MR CONNOLLY: My question is also to Mr Stefaniak, the Minister for Education. Minister, in April the Chief Minister published a document entitled “Guidelines for Ministerial Conduct”. It was silent on a number of matters - personal conduct, sexual harassment, interference in appeal processes. Given that general silence, I ask you to explain to this Assembly what standards you, as Minister, are expected to uphold in relation to the use of taxpayers’ money for trips to party political functions?

Mr Stefaniak: Would you like to be specific in relation to that?

MR CONNOLLY: The Minister seemed not to understand the question. The question, very specifically, was: What standards are you, as Minister, expected to uphold in relation to the use of taxpayer funds for trips to party political events?

Mr Kaine: The same ones that you invented when you were in government.

MR STEFANIAK: Exactly, Mr Connolly. I think Mr Kaine has almost answered it. You went to Hobart to meet some other Ministers who happened to be Labor Ministers, and I went to Adelaide to meet some coalition Ministers who happened to be Liberals. You have the documents there because, unlike your Government, Mr Connolly, we table details of ministerial travel on a regular basis.

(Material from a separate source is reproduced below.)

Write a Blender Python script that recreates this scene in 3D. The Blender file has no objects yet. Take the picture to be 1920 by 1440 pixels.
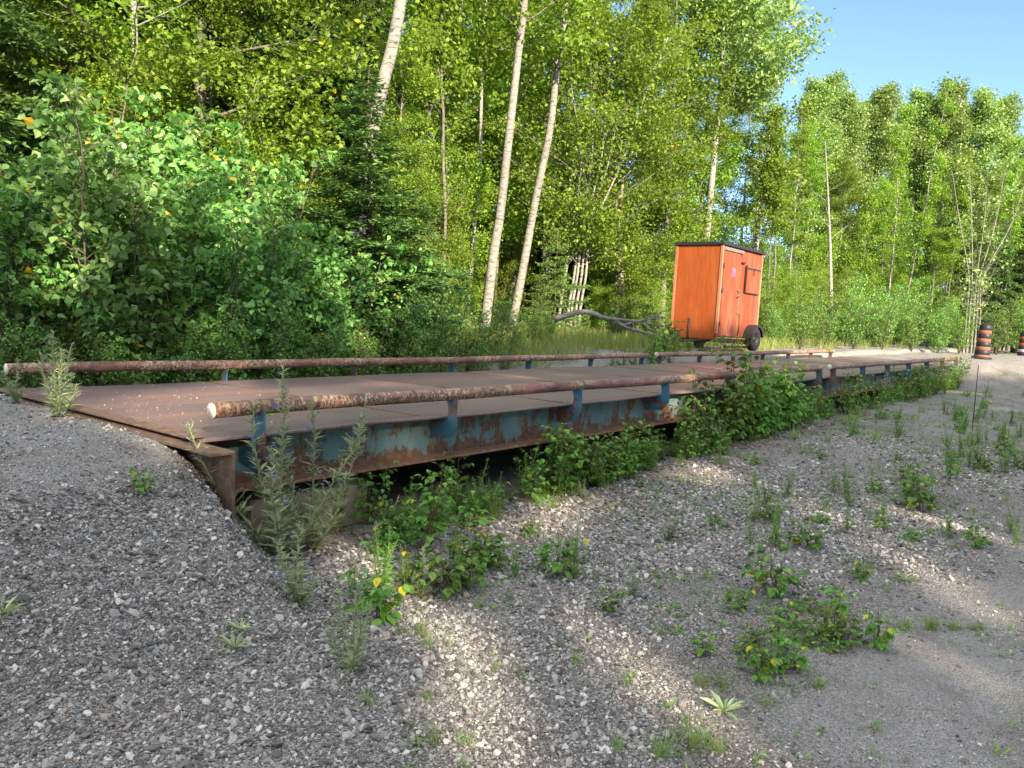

MR CONNOLLY: I ask a supplementary question, Mr Speaker. I have no difficulty with Mr Stefaniak, as Minister, attending a meeting with other Ministers, where, no doubt, official business was transacted. I do, however, ask: What was the justification for the expenditure of $405 for a passenger Duckworth, of Mr Stefaniak's office, to attend, unaccompanied by the Minister, a meeting described under “reasons for travel” as “Coalition advisers on education meeting” in Melbourne? That clearly appears to have been a party political meeting, as it was of coalition advisers, and the passenger was not accompanied by the Minister.

Mrs Carnell: It certainly was not the party conference in Hobart, with Mr Wedgwood.

MR CONNOLLY: The squawking Chief Minister might like to pay a little bit more attention to what this mistake-prone Minister is up to.

MR STEFANIAK: Mr Connolly, my colleagues keep referring to trips you took to Hobart with staff. Let me say this, Mr Connolly; hear me out.

Mr Connolly: Mr Speaker, I take a point of order. I attended no meeting of any ALP conference in Hobart.